◆ TASK DIRECTIONS
Extract the lines from the start through the line that holds "return lambda x: z0", both included, omitting all images.

(Extracted records)
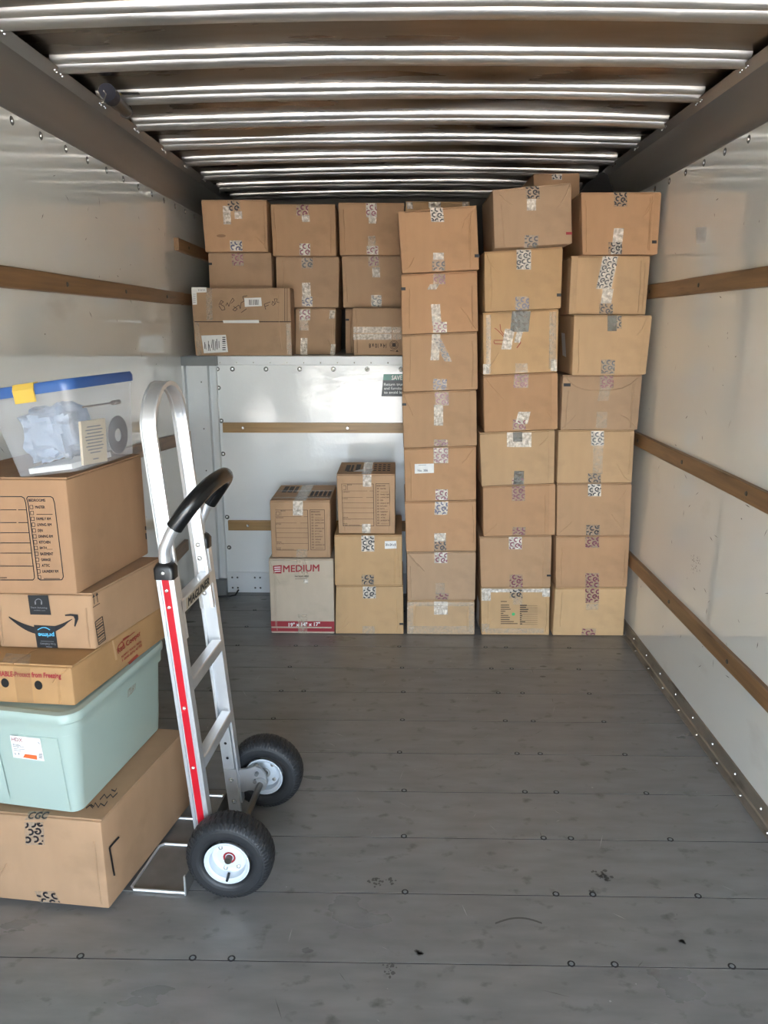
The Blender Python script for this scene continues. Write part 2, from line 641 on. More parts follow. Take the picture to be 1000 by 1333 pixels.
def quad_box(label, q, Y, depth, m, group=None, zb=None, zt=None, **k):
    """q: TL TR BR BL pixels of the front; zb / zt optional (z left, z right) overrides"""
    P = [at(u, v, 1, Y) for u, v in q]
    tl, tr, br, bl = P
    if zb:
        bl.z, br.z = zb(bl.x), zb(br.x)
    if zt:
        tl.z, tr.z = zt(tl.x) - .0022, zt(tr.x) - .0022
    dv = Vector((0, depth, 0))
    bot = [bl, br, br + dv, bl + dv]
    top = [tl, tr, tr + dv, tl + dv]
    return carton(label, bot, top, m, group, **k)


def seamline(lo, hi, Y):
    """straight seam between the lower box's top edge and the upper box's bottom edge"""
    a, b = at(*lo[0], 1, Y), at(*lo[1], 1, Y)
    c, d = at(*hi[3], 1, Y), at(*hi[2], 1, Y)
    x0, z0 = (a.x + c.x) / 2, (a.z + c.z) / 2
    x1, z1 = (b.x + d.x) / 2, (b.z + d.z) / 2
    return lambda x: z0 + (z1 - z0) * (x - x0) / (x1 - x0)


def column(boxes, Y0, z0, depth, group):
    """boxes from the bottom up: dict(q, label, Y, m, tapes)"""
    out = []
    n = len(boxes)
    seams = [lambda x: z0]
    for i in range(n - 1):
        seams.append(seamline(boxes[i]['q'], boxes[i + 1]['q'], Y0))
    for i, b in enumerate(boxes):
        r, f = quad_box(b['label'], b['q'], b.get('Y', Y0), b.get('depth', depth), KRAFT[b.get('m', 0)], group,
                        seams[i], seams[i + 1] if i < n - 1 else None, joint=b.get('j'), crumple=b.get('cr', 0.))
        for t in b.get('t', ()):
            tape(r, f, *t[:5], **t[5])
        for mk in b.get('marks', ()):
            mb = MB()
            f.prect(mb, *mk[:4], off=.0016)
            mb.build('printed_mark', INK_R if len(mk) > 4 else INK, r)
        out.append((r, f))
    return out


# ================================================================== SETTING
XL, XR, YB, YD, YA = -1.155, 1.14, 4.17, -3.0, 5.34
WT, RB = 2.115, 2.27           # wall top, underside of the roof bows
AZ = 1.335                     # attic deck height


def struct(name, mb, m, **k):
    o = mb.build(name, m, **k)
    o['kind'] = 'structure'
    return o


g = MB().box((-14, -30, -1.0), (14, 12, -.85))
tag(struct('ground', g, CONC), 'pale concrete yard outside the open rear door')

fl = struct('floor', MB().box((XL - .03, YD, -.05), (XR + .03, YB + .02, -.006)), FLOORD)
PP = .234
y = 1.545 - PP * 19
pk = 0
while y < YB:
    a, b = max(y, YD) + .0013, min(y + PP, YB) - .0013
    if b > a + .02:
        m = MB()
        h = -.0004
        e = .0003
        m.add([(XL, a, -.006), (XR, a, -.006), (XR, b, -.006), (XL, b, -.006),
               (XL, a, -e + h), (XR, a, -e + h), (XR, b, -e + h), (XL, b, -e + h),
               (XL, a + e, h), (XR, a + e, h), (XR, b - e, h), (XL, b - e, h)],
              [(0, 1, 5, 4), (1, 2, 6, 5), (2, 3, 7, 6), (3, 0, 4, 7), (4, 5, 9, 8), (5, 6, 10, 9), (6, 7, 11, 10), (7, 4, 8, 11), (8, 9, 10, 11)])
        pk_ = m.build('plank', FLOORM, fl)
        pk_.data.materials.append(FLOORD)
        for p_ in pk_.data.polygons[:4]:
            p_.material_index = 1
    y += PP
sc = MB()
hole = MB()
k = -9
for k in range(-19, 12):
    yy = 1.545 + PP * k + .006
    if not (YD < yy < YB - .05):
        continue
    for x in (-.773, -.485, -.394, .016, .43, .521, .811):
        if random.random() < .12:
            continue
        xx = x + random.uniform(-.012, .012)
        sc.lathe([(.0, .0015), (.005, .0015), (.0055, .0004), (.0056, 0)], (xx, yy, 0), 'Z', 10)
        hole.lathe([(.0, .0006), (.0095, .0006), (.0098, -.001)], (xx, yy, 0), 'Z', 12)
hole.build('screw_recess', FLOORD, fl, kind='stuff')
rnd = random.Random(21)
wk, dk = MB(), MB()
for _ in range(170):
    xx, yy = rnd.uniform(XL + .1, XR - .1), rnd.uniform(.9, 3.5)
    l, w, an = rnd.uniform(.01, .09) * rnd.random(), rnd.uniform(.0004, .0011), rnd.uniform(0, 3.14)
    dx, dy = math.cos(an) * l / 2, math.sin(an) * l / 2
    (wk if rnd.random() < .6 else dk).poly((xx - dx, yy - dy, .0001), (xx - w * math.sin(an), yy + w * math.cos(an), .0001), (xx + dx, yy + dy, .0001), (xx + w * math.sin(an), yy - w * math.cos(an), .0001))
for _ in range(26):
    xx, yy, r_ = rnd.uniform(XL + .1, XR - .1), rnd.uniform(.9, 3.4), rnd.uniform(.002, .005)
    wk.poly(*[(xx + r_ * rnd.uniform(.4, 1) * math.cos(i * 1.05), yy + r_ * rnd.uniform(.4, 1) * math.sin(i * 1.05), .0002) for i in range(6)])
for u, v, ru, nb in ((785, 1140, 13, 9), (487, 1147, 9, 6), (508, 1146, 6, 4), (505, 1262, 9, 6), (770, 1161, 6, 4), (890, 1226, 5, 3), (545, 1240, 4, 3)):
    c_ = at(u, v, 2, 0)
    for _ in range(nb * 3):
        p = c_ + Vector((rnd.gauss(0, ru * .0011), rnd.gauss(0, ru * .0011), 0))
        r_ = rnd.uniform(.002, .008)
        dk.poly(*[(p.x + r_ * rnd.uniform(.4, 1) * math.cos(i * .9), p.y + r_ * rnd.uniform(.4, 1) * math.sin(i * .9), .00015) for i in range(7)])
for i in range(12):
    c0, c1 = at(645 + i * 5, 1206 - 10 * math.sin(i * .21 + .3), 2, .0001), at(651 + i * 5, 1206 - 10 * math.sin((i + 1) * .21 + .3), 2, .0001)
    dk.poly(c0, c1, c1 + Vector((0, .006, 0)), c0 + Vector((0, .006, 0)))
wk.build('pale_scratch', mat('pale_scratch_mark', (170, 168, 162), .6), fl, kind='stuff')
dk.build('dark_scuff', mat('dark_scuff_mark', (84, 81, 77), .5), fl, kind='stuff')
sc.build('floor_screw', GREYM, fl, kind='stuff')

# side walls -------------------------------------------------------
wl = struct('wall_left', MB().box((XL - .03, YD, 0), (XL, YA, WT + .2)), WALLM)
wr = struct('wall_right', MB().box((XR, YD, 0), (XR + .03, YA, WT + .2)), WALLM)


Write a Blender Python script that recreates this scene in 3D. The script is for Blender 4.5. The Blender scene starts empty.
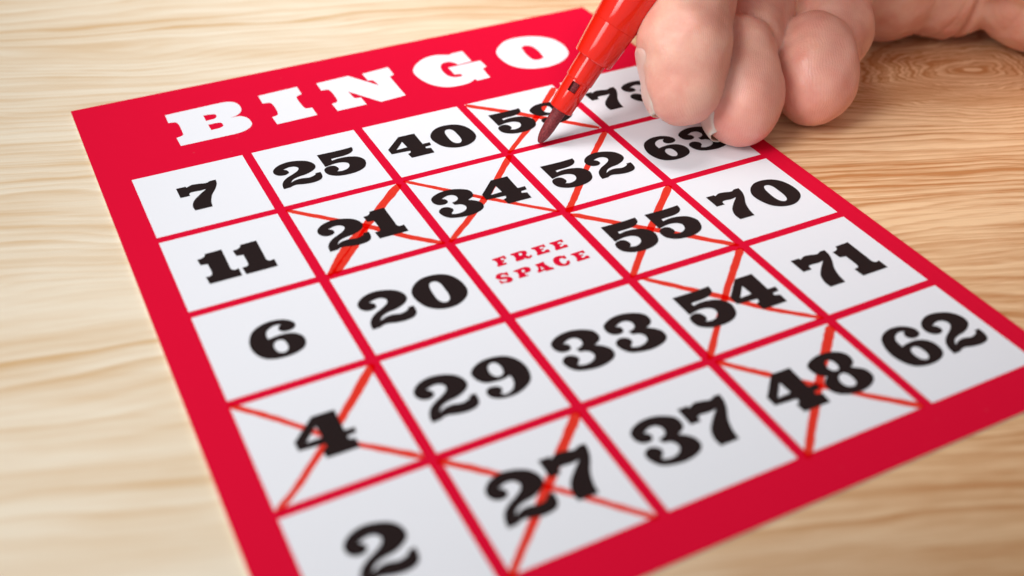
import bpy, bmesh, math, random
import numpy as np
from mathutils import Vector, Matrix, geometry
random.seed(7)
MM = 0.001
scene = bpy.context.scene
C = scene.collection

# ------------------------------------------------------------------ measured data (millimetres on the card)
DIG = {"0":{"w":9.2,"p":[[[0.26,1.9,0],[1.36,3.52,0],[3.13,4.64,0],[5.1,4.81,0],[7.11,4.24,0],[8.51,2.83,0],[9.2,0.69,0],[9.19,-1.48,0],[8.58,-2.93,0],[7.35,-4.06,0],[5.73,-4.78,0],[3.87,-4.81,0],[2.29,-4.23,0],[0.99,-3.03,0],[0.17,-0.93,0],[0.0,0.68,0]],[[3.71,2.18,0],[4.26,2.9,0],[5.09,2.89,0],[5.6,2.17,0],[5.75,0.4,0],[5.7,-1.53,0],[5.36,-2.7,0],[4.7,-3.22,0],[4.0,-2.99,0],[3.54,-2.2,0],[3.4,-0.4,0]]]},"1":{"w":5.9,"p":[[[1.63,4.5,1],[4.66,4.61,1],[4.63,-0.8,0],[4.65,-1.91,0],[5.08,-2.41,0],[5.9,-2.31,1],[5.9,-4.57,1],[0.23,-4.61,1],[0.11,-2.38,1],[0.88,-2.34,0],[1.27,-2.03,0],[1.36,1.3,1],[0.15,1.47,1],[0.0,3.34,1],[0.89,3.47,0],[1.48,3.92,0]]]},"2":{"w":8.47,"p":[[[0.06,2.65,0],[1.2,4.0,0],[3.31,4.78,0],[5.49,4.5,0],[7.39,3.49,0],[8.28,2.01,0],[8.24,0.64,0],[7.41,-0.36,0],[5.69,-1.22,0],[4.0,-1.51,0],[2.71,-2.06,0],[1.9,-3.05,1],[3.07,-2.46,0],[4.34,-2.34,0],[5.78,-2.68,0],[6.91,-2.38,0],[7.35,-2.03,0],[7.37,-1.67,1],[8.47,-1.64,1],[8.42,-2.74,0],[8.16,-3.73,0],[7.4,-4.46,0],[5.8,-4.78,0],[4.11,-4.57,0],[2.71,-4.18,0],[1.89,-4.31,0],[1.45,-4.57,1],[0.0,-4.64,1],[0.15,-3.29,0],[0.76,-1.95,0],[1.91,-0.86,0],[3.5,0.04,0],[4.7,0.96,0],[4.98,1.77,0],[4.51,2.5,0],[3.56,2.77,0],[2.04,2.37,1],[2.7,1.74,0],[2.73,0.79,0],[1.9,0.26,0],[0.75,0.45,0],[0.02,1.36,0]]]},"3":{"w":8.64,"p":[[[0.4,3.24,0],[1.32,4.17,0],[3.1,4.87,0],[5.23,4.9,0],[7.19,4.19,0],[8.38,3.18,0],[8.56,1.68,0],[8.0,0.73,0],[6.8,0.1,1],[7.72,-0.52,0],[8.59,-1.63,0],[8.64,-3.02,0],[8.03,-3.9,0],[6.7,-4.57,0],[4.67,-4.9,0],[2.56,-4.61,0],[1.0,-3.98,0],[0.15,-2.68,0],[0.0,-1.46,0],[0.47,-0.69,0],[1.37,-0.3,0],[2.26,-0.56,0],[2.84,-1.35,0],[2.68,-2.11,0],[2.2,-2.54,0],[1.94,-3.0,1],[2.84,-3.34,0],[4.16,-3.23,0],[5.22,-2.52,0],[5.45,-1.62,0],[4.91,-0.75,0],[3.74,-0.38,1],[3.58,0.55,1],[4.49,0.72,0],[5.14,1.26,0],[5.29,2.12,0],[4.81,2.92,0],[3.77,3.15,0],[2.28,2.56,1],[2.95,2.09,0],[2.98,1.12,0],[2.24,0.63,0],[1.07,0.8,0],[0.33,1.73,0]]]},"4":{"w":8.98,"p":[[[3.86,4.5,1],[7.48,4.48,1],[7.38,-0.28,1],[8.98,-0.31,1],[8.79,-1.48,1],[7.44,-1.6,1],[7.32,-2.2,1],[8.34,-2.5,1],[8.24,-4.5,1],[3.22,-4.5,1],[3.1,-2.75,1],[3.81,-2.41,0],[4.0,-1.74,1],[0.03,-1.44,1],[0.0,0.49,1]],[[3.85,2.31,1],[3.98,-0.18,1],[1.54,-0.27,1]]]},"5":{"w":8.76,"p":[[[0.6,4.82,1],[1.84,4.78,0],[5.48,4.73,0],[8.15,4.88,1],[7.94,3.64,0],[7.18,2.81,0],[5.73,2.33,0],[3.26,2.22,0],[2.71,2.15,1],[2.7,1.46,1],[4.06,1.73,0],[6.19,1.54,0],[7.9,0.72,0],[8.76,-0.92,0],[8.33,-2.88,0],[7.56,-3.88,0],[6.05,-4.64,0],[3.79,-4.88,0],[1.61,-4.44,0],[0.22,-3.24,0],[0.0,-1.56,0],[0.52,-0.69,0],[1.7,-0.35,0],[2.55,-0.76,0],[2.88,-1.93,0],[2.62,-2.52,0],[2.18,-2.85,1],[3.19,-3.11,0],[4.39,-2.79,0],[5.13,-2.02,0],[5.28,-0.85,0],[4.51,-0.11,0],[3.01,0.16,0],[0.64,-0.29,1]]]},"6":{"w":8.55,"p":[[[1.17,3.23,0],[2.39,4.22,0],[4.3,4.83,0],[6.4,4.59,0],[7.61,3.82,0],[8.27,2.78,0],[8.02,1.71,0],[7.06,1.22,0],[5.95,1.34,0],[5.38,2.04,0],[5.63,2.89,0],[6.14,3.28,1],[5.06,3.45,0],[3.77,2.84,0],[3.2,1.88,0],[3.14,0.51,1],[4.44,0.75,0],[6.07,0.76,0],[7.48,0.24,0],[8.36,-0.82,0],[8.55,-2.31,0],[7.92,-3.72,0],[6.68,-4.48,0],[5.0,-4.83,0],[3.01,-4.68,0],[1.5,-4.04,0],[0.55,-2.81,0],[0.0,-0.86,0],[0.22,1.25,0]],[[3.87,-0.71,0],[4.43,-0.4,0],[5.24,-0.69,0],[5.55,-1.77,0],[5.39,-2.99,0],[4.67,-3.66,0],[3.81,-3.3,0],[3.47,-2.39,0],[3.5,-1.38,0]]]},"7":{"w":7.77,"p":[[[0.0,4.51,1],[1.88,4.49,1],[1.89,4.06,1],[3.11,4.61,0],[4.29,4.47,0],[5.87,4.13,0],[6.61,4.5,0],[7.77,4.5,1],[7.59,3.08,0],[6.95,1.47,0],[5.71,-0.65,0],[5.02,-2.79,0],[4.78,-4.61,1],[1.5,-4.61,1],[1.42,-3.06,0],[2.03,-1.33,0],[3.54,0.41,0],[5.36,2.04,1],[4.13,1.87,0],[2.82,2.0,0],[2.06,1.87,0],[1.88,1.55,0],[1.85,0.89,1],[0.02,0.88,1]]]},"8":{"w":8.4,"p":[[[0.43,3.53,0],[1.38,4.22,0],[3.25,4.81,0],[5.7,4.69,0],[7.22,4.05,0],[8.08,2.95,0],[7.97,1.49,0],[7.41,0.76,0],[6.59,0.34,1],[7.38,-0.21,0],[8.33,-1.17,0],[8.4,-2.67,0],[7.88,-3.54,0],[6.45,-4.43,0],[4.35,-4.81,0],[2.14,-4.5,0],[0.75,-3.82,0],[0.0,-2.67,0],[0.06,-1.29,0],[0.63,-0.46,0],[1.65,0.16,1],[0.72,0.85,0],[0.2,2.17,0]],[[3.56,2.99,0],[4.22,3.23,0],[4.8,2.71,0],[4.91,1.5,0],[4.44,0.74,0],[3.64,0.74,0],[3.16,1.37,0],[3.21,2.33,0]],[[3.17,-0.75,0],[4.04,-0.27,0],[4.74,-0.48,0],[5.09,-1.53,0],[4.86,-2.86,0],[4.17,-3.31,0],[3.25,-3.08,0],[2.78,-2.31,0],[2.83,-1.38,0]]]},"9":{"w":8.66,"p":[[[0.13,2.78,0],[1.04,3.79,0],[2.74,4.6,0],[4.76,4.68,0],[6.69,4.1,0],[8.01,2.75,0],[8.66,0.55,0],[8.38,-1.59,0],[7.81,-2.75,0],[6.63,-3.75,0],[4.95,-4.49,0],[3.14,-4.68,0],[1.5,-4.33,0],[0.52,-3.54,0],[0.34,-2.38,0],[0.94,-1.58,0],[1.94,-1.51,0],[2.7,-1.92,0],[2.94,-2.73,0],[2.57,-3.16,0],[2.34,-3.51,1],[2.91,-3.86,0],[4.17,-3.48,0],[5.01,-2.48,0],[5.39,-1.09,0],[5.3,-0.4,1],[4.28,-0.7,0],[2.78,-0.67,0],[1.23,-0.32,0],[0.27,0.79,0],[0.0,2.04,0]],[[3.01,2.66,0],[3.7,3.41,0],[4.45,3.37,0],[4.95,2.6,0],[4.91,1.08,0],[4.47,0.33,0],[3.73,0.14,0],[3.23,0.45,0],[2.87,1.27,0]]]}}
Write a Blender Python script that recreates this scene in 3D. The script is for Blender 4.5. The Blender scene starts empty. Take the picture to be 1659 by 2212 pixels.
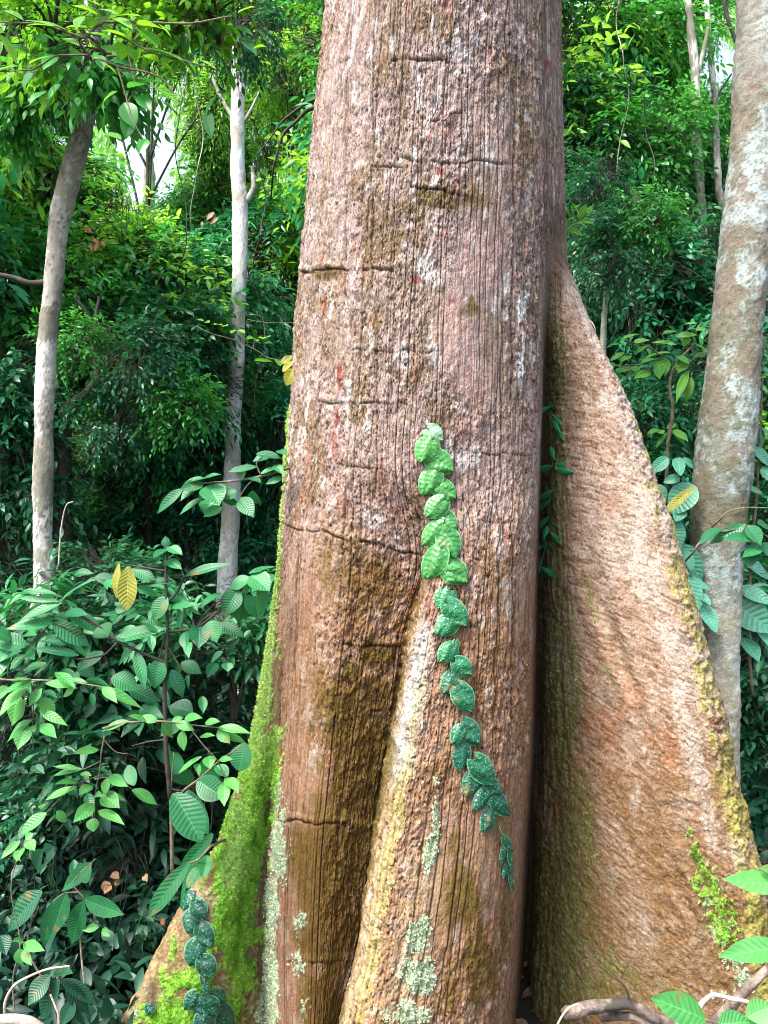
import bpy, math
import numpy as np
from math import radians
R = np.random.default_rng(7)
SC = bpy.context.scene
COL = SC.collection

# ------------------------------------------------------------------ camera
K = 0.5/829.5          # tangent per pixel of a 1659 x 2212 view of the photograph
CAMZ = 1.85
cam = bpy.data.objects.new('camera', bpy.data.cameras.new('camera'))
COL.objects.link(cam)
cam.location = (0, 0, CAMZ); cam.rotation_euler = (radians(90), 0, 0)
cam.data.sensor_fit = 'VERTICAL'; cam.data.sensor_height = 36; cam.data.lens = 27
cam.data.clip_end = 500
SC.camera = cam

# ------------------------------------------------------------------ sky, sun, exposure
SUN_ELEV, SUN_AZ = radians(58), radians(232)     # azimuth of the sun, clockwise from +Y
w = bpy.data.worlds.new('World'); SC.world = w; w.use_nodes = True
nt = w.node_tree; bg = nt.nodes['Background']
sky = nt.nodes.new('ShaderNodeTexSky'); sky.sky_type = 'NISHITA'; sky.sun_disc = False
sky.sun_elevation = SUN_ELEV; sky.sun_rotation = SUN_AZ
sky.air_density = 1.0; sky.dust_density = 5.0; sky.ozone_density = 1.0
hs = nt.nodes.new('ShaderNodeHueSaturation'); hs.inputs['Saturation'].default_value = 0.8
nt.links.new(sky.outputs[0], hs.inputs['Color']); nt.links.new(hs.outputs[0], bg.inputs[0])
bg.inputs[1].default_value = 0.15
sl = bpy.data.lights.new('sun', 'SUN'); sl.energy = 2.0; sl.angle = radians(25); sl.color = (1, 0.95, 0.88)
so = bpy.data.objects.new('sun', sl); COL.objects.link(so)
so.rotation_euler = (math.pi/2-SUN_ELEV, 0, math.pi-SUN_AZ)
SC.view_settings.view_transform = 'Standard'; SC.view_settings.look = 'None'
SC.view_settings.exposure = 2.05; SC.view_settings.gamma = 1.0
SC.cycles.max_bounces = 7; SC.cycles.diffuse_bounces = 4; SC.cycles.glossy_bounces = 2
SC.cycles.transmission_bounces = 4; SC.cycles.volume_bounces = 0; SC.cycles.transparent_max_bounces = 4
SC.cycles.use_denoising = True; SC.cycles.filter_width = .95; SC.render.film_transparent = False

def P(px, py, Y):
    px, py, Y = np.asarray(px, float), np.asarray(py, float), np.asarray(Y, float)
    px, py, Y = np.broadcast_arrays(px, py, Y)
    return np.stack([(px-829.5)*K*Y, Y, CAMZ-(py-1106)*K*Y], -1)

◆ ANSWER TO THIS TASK
The Blender Python script for this scene continues. Write part 2, from line 641 on. More parts follow. Take the picture to be 1000 by 1333 pixels.
def quad_box(label, q, Y, depth, m, group=None, zb=None, zt=None, **k):
    """q: TL TR BR BL pixels of the front; zb / zt optional (z left, z right) overrides"""
    P = [at(u, v, 1, Y) for u, v in q]
    tl, tr, br, bl = P
    if zb:
        bl.z, br.z = zb(bl.x), zb(br.x)
    if zt:
        tl.z, tr.z = zt(tl.x) - .0022, zt(tr.x) - .0022
    dv = Vector((0, depth, 0))
    bot = [bl, br, br + dv, bl + dv]
    top = [tl, tr, tr + dv, tl + dv]
    return carton(label, bot, top, m, group, **k)


def seamline(lo, hi, Y):
    """straight seam between the lower box's top edge and the upper box's bottom edge"""
    a, b = at(*lo[0], 1, Y), at(*lo[1], 1, Y)
    c, d = at(*hi[3], 1, Y), at(*hi[2], 1, Y)
    x0, z0 = (a.x + c.x) / 2, (a.z + c.z) / 2
    x1, z1 = (b.x + d.x) / 2, (b.z + d.z) / 2
    return lambda x: z0 + (z1 - z0) * (x - x0) / (x1 - x0)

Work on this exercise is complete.